Even in C, there is a need for some code to be run before main() is entered, if only to transform the command line into the C calling convention. In practice, the standard library needs some initialization, and the exact needs can vary from compile to compile.
The true program entry point is set at link time, and is usually in a module named something like crt0 for historical reasons. As you've found, the source to that module is available in the crt sources.
To support initializations that are discovered at link time, a special segment is used. Its structure is a list of function pointers of fixed signature, which will be iterated early in crt0 and each function called. This same array (or one very much like it) of function pointers is used in a C++ link to hold pointers to constructors of global objects.
The array is filled in by the linker by allowing every module linked to include data in it, which are all concatenated together to form the segment in the finished executable.
The only significance to the variable pinit is that it is declared (by the _CRTALLOC() macro) to be located in that segment, and is initialized to the address of a function to be called during the C startup.

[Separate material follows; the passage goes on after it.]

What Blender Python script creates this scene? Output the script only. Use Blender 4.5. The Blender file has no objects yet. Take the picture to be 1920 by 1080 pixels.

Obviously, the details of this are extremely platform-specific. For general programming, you are probably better served by wrapping your initialization and your current main inside a new main():
int main(int argc, char **argv) {
early_init();
init_that_modifies_argv(&argc, &argv);
// other pre-main initializations...
return real_main(argc,argv);
}
For special purposes, modifying the crt0 module itself or doing compiler-specific tricks to get additional early initialization functions called can be the best answer. For example, when building embedded systems that run from ROM without an operating system loader, it is common to need to customize the behavior of the crt0 module in order to have a stack at all on which to push the parameters to main(). In that case, there may be no better solution than to modify crt0 to initialize the memory hardware to suit your needs.